No ano passado, Rebelo já havia dito que o país deveria se desculpar e assumir responsabilidade pelo tráfico de escravos. Na ocasião, o presidente luso foi o primeiro líder de uma nação do sul da Europa a defender tal atitude. Mas ele tampouco apresentou um pedido formal de desculpas.

"Pedir desculpas às vezes é a coisa mais fácil de fazer. Você pede desculpas, vira as costas e o trabalho está feito", disse o social-democrata em 2023, após uma visita do presidente Luiz Inácio Lula da Silva (PT). Nesta terça, ao ir além e mencionar uma reparação, ele repetiu que "pedir desculpas é a parte fácil".

Em Portugal, o presidente é chefe de Estado, não de governo —função exercida pelo primeiro-ministro, atualmente Luís Montenegro. Rebelo tem papel moderador e não possui função legislativa, mas pode pressionar o debate público sobre a responsabilização do país por crimes ocorridos no passado.

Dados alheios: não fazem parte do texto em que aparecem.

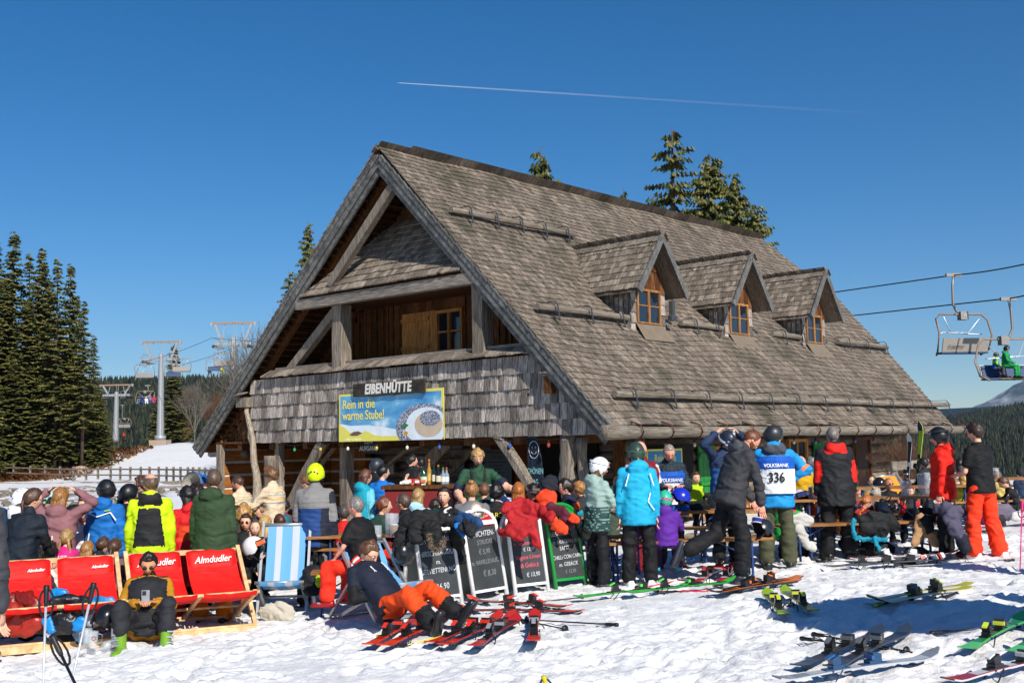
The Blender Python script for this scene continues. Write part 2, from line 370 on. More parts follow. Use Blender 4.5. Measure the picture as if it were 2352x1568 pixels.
# grain scales: X,Y,Z in hut frame
W_SH = wood('roof_wood', '#3a332d', '#766a5e', '#aea090', (8, 60, 8), .36, .007, stain='#5d584a')
W_SHD = wood('dormer_roof_wood', '#40382f', '#7f7366', '#b3a595', (60, 8, 8), .45, .006)
W_WALL = wood('wall_shingle_wood', '#2f2823', '#91867d', '#d0c8bf', (50, 50, 4), .6, .012)
W_WALLO = wood('warm_shingle_wood', '#21160f', '#573720', '#935f35', (45, 45, 5), .4, .012)
W_BM = wood('beam_wood_along_gable', '#463e37', '#7f756b', '#aea59a', (3, 40, 40), .25, .012)
W_BV = wood('beam_wood_upright', '#3c342c', '#7b7064', '#b0a493', (38, 38, 3), .25, .014)
W_BD = wood('beam_wood_along_ridge', '#443c34', '#7c7265', '#a99f92', (40, 3, 40), .25, .012)
W_BARGE = wood('bargeboard_wood', '#33353a', '#62625f', '#8d8a84', (9, 60, 9), .2, .01)
W_IN = wood('inner_boards', '#2a180d', '#5c3a20', '#85572f', (30, 30, 4), .35, .008)
W_INY = wood('light_pine', '#6b4522', '#a87440', '#cf9a5a', (30, 30, 3), .2, .005)
W_LOG = wood('log_wood', '#3a2f26', '#77695a', '#a59783', (40, 3, 40), .3, .015, stain='#5d4a38')
W_ORG = wood('orange_logs', '#5d3015', '#a5622c', '#cf8a48', (4, 30, 30), .25, .01)
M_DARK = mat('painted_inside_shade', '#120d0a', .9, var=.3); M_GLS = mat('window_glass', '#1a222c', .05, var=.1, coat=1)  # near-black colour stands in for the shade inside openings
M_STEEL = metal('#5b5d60', .5, .7); M_RUST = mat('rusty_iron', '#5a2f1e', .8, var=.3, bump=.004)
M_WHITE = mat('chinking', '#d8d4cc', .8, var=.15); M_GREEN = mat('green_paint', '#1f7a2c', .55, var=.25, scale=14, bump=.004)
M_FLASH = mat('sheet_flashing', '#8a7b68', .5, metal=.3, var=.1)

SLR = (6.35 - .33) / 5.95; SLL = (6.35 - .11) / (13.01 - 5.95)
def shingle_rows(mb, p_of, n, rows, expo, s0, s1, wmin, wmax, th, tilt, clip=None, rag=.12, seed=1, L=1.35, m=0):
    """p_of(s, t): point at s along the course and t up the slope; n outward normal"""
    rd = random.Random(seed); n = Vector(n).normalized()
    for r in range(rows):
        a, b = s0(r * expo) if callable(s0) else s0, s1(r * expo) if callable(s1) else s1
        s = a - rd.uniform(0, wmin)
        while s < b:
            w_ = rd.uniform(wmin, wmax); e = min(s + w_, b); q = max(s, a)
            if e - q > .015 and not (clip and clip((q + e) / 2, r * expo)):
                t0 = r * expo - rd.uniform(0, rag) * expo; t1 = r * expo + expo * L; lift = th * (1 + rd.uniform(-.1, .6)); g = .004
                A, B = p_of(q + g, t0), p_of(e - g, t0); C, D = p_of(e - g, t1), p_of(q + g, t1)
                low = n * (tilt * .35); hi = n * (tilt + lift)
                mb.add([A + low, B + low, C - n * .006, D - n * .006, A + hi, B + hi, C + n * .004, D + n * .004],
                       [(0, 1, 5, 4), (4, 5, 6, 7), (1, 2, 6, 5), (3, 0, 4, 7)], m)
            s = e if e >= b else s + w_
def vend(u): return float(np.interp(u, [0, 2.2, 3.9, 4.9, 5.95, 6.1], [15.2, 16.25, 16.9, 16.45, 15.85, 15.8]))
def build_roof():
    L = math.hypot(5.95, 6.02); nrm = Vector((SLR, 0, 1)).normalized()
    sag = lambda v, t: -.05 * math.sin(v * .55) * math.sin(t * .4) + .02 * math.sin(v * 1.9 + t)
    pr = lambda s, t: hl(t / L * 5.95 - .06, s, .33 - .04 + (t / L) * 6.02 + sag(s, t))
    mb = MB(); rows = int(L / .168) + 1
    shingle_rows(mb, pr, nrm, rows, .168, -.24, lambda t: vend(t / L * 5.95), .07, .16, .015, .013, seed=3)
    rf = mb.build('roof', W_SH, hut)
    # deck, rafters and the sheltered side
    mb = MB(); k = 10
    for i in range(k):
        u0, u1 = 5.95 * i / k, 5.95 * (i + 1) / k; z0, z1 = .24 + SLR * u0, .24 + SLR * u1; a, b = vend(u0), vend(u1)
        top = [hl(u0, -.2, z0), hl(u0, a - .05, z0), hl(u1, b - .05, z1), hl(u1, -.2, z1)]; bot = [p - Vector((0, 0, .07)) for p in top]
        mb.add(top + bot, [(0, 3, 2, 1), (4, 5, 6, 7), (0, 1, 5, 4), (2, 3, 7, 6), (1, 2, 6, 5), (3, 0, 4, 7)])
    for i in range(12):
        u0, u1 = 5.95 + 7.06 * i / 12, 5.95 + 7.06 * (i + 1) / 12; z0, z1 = 6.26 - SLL * (u0 - 5.95), 6.26 - SLL * (u1 - 5.95)
        top = [hl(u0, -.2, z0), hl(u0, 15.8, z0), hl(u1, 15.8, z1), hl(u1, -.2, z1)]; bot = [p - Vector((0, 0, .07)) for p in top]
        mb.add(top + bot, [(0, 3, 2, 1), (4, 5, 6, 7), (0, 1, 5, 4), (2, 3, 7, 6), (1, 2, 6, 5), (3, 0, 4, 7)])
    mb.build('roof_boards', W_IN, hut)
    mb = MB(); LL = math.hypot(7.06, 6.24); nl = Vector((-SLL, 0, 1)).normalized()
    pl = lambda s, t: hl(12.98 - t / LL * 7.0, s, .13 + t / LL * 6.18)
    shingle_rows(mb, pl, nl, int(LL / .2) + 1, .2, -.26, .6, .2, .3, .03, .02, seed=5)
    shingle_rows(mb, pl, nl, int(LL / .4) + 1, .4, .6, 15.7, .5, .7, .03, .02, seed=6)
    mb.build('far_roof_slope', W_SH, hut)
    mb = MB(); rd = random.Random(4)                                   # ridge capping
    v = -.3
    while v < 15.8:
        e = min(15.85, v + .24); z = 6.36 + .05 * math.sin(v * .5) * 0 + rd.uniform(-.008, .008)
        mb.add([hl(5.89, v, z - .04), hl(5.89, e, z - .05), hl(5.97, e, z + .015), hl(5.97, v, z + .03)], [(0, 1, 2, 3)])
        mb.add([hl(5.97, v, z + .05), hl(5.97, e, z + .03), hl(6.1, e, z - .1), hl(6.1, v, z - .08)], [(0, 1, 2, 3)])
        mb.add([hl(5.85, v, z - .08), hl(5.97, v, z + .02), hl(6.1, v, z - .1), hl(6.1, v, z - .08), hl(5.97, v, z + .05), hl(5.85, v, z - .06)], [(0, 1, 2, 3, 4, 5)]); v += .22
    mb.build('ridge_capping', W_BD, hut)
    # far gable wall and half hip
    mb = MB(); mb.add([hl(5.95, 15.8, 6.3), hl(4.7, 16.6, 5.05), hl(7.2, 16.6, 5.05)], [(0, 1, 2)])
    mb.add([hl(.6, 13.9, -2.6), hl(12.6, 13.9, -2.6), hl(12.6, 13.9, .4), hl(5.95, 13.9, 6.1), hl(.6, 13.9, .7)], [(0, 1, 2, 3, 4)]); mb.build('far_gable', W_WALL, hut)
    # snow guards: beams held by steel hooks
    for (u, v0, v1, nh) in ((4.3, .25, 4.2, 5), (2.12, .36, 3.25, 3), (2.14, 5.25, 6.95, 2), (2.14, 9.3, 11.1, 2), (2.17, 12.95, 16.15, 3), (.4, .45, 16.0, 13)):
        mb = MB(); z = .33 + SLR * u; p = lambda v, du=0, dz=0: hl(u - .07 + du, v, z + .13 + dz)
        n = max(2, int((v1 - v0) / 2)); 
        mb.tube([p(v0 + (v1 - v0) * i / n, dz=.012 * math.sin(i * 2.1)) for i in range(n + 1)], .068, 8, flat=.95, smooth=False, up=(1, 0, 1))
        g = mb.build('snow_guard', W_BD, hut); 
        for i in range(nh):
            hk = MB()
            v = v0 + .45 + (v1 - v0 - .8) * i / max(1, nh - 1)
            pts = [hl(u + .25, v, z + .26), hl(u - .14, v, z + .26), hl(u - .2, v, z + .2), hl(u - .26, v, z - .12), hl(u - .02, v, z - .0 + .02)]
            for a, b in zip(pts, pts[1:]): hk.beam(a, b, .035, .012)
            hk.build('guard_hook', M_STEEL, g)
    # bargeboards with their shingle trim
    for sgn, nm in ((1, 'bargeboard'), (-1, 'bargeboard')):
        mb = MB()
        if sgn > 0: a, b = hl(-.02, -.2, .12), hl(6.0, -.2, 6.1)
        else: a, b = hl(13.02, -.2, -.02), hl(5.9, -.2, 6.12)
        d = (b - a).normalized(); upv = Vector((-d.z, 0, d.x)) if sgn < 0 else Vector((-d.z, 0, d.x))
        if upv.z < 0: upv = -upv
        mb.beam(a + upv * .02, b + upv * .02, .05, .22, up=upv); mb.beam(a - upv * .1 + Vector((0, .045, 0)), b - upv * .1 + Vector((0, .045, 0)), .05, .2, up=upv)
        mb.build(nm, W_BARGE, hut)
        mb = MB(); n = int((b - a).length / .24)
        for i in range(n):
            c = a + d * (.24 * i + .12) + upv * .155; mb.obox(c + Vector((0, .03, 0)), d * .13 + upv * .012, (0, .085, 0), upv * .014 - d * .002)
            mb.obox(c + Vector((0, -.035, 0)) - upv * .055, d * .13, (0, .009, 0), upv * .06 + d * .006)
        mb.build('edge_shingles', W_BARGE, hut)
    # soffit boards on the left overhang + rafter pairs inside the open gable
    mb = MB()
    for v in (.25, 1.75):
        mb.beam(hl(.35, v, .33), hl(5.9, v, 6.0), .14, .16); mb.beam(hl(12.6, v, .2), hl(6.0, v, 6.0), .14, .16)
    mb.build('rafters', W_IN, hut)
    mb = MB(); n = 44
    for i in range(n):
        u = 6.3 + 6.5 * i / n; z = 6.12 - SLL * (u - 5.95); mb.obox(hl(u, .75, z), Vector((-.073, 0, .073 * SLL)), (0, .93, 0), Vector((.01 * (i % 2), 0, .01)))
        u = 5.6 - 5.2 * i / n; z = 6.12 + SLR * (u - 5.95); mb.obox(hl(u, .75, z), Vector((-.06, 0, -.06)), (0, .93, 0), Vector((-.01 * (i % 2), 0, .01)))
    mb.build('soffit_boards', W_IN, hut)
    return rf
build_roof()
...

As declarações do presidente provocaram reações dentro e fora de Portugal. Anielle Franco, a ministra da Igualdade Racial do governo Lula, afirmou que os comentários foram muito importantes e contundentes. Segundo ela, o posicionamento é resultado de séculos de cobrança da população negra.

A ministra também cobrou das autoridades lusas ações concretas. "Nossa equipe já está em contato com o governo português para dialogar sobre como pensar essas ações e, a partir daqui, quais passos serão tomados", afirmou.

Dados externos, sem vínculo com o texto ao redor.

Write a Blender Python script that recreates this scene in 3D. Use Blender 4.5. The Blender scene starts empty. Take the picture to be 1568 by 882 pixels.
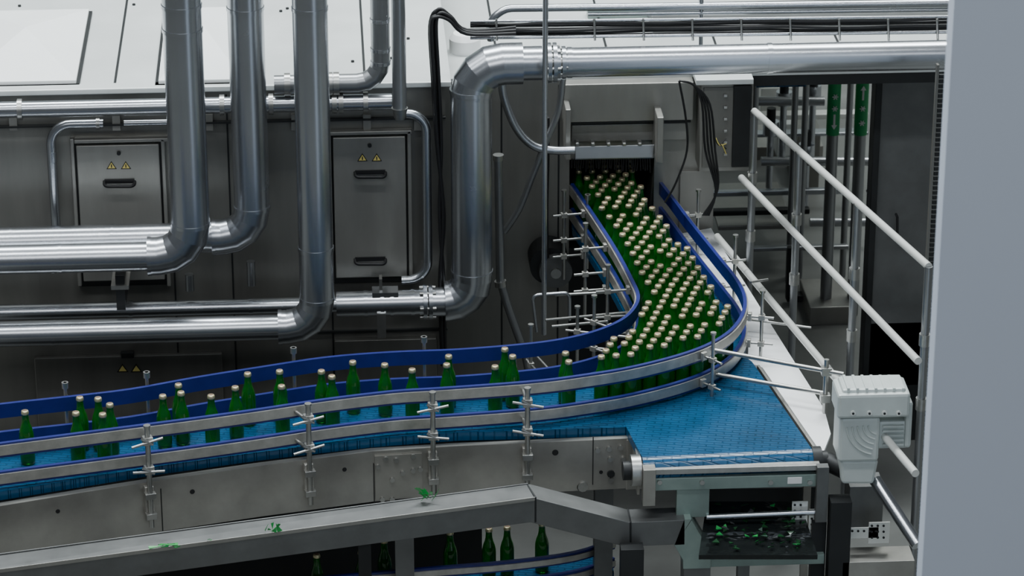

Já em Portugal, Rebelo foi chamado de traidor por políticos do partido de ultradireita Chega. "Eu repudio veementemente essas declarações, lamento que elas tenham sido feitas em nome do Estado português, [...] lamento o que devem estar a sentir os antigos combatentes neste momento", afirmou André Ventura, o líder da legenda. "Isso é uma traição ao povo português e à sua história. É uma traição profunda dos 50 anos do 25 de Abril [início da Revolução dos Cravos]."

Segundo especialistas, Portugal até aqui tem falhado em confrontar o passado. Críticos dizem que pouco se ensina nas escolas sobre o papel do país na escravidão —a era colonial, aliás, durante a qual territórios hoje de Angola, Moçambique, Brasil, Cabo Verde e Timor Leste foram submetidos ao domínio português, é frequentemente mencionada como uma fonte de orgulho.

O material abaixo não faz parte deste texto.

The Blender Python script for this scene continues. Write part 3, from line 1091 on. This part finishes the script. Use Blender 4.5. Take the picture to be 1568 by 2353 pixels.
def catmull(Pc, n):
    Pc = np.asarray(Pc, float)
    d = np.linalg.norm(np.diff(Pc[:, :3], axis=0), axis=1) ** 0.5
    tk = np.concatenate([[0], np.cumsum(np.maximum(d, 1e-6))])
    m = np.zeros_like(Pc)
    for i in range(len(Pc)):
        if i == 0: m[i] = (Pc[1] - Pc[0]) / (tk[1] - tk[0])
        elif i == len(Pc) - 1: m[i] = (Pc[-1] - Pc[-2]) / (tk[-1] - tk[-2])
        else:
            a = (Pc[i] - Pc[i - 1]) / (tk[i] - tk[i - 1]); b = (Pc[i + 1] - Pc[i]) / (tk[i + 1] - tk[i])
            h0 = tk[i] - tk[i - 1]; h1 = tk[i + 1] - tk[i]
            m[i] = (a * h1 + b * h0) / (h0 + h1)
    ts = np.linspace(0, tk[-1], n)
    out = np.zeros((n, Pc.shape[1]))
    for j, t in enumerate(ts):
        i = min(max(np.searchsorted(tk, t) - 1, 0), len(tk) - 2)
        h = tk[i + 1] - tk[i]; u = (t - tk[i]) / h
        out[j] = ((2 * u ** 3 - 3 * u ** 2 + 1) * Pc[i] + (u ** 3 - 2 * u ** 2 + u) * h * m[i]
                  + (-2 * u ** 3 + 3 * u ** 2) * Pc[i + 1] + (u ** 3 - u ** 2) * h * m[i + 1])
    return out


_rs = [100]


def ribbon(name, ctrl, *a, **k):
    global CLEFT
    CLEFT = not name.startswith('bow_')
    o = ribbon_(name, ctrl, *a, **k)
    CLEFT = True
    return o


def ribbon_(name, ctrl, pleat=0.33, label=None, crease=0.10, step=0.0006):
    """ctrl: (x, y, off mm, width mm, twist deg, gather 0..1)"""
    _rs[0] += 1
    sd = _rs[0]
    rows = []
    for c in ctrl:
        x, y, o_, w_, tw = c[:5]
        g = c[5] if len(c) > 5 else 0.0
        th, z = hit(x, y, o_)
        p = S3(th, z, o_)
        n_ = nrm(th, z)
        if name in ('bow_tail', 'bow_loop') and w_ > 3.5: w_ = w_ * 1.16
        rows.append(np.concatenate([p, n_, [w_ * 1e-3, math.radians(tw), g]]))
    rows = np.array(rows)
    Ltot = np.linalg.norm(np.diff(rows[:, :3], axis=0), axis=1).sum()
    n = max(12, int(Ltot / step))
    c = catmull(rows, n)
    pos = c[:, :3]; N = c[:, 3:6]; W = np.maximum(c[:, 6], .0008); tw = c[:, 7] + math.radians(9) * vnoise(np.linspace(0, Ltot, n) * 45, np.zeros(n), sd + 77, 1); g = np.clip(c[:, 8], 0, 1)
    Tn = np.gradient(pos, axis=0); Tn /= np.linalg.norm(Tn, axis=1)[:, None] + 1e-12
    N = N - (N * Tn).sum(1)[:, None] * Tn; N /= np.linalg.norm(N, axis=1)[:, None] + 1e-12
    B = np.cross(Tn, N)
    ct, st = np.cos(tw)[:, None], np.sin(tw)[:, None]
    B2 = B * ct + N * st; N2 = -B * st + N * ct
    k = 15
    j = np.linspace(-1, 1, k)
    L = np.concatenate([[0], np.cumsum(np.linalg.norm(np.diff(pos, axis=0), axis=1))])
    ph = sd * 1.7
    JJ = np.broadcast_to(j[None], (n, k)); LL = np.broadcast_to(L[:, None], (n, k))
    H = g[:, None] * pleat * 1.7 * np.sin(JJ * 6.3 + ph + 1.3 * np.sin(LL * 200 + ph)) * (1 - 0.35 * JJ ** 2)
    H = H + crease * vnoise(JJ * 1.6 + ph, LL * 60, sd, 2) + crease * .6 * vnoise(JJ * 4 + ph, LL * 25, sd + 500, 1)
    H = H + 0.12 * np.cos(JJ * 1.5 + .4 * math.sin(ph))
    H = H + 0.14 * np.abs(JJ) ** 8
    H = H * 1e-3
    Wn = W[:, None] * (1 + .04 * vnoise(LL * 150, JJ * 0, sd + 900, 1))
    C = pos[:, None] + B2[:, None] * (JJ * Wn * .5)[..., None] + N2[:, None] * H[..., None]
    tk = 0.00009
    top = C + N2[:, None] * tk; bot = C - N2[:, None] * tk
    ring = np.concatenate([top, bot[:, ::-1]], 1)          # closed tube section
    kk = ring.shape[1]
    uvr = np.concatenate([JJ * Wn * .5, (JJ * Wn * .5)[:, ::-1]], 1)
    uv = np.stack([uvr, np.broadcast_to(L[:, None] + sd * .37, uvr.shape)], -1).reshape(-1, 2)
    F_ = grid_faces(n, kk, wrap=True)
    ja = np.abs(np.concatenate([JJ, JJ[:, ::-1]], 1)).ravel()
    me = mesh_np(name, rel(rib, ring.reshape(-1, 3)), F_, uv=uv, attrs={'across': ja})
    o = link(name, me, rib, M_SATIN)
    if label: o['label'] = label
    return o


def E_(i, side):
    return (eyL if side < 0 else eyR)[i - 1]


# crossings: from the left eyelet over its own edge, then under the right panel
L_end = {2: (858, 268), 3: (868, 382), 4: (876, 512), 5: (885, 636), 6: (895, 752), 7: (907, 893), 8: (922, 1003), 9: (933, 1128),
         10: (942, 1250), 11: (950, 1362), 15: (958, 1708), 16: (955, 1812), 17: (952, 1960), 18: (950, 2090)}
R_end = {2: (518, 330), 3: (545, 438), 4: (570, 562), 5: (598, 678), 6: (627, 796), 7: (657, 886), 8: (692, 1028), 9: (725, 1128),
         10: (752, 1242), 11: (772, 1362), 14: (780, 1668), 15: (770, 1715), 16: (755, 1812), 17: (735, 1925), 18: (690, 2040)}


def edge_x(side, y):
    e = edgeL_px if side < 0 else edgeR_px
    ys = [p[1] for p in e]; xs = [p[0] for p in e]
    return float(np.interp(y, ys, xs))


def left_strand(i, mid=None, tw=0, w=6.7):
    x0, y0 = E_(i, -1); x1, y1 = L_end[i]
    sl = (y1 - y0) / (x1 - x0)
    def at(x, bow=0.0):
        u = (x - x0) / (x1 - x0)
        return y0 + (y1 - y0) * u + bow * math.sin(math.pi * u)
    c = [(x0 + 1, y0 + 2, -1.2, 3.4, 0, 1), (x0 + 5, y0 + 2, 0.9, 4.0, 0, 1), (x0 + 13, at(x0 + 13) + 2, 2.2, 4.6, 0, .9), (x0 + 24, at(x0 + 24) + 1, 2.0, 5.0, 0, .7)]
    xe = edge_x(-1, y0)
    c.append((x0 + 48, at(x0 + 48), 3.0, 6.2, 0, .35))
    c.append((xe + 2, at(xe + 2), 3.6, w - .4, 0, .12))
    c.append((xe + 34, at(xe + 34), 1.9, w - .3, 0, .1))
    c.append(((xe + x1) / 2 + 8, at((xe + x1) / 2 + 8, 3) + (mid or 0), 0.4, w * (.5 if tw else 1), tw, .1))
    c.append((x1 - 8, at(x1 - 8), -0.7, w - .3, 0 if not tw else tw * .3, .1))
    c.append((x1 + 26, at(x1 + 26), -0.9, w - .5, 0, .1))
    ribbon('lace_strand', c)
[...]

A própria declaração de Rebelo no ano passado foi marcada por uma ponderação contraditória que romantiza o modelo escravocrata. Na ocasião, o presidente português disse que a colonização do Brasil também teve fatores positivos, como a difusão da língua e da cultura portuguesa. "Mas, do lado ruim, a exploração dos povos indígenas, a escravidão, o sacrifício dos interesses do Brasil e dos brasileiros."

A ideia de pagar reparações ou fazer outras correções tem ganhado força em todo o mundo. Em 2022, por exemplo, a Holanda pediu desculpas pela colonização e a escravidão na África e na Ásia. Também anunciou a criação de um fundo de € 200 milhões destinado a medidas que sensibilizem a população a respeito do tema.

Em uma das iniciativas mais recentes, o Fórum Permanente das Nações Unidas sobre Pessoas de Ascendência Africana recomendou, em junho de 2023, a criação de um tribunal internacional que trate das atrocidades que remontam à escravidão.

O escopo de qualquer tribunal ainda não foi determinado, mas o grupo recomendou, em relatório preliminar, que a corte deveria tratar de reparações por escravidão, apartheid, genocídio e colonialismo. O tribunal ajudaria a estabelecer normas legais para reivindicações complexas de reparações internacionais e históricas, dizem seus defensores.

A repatriação de patrimônio cultural oriundo de antigas colônias é outro tema discutido em Portugal. No ano passado, o governo anunciou que se preparava para fazer um levantamento junto a museus lusitanos, mas, até aqui, não fez qualquer promessa de que devolverá peças hoje pertencentes ao acervo português.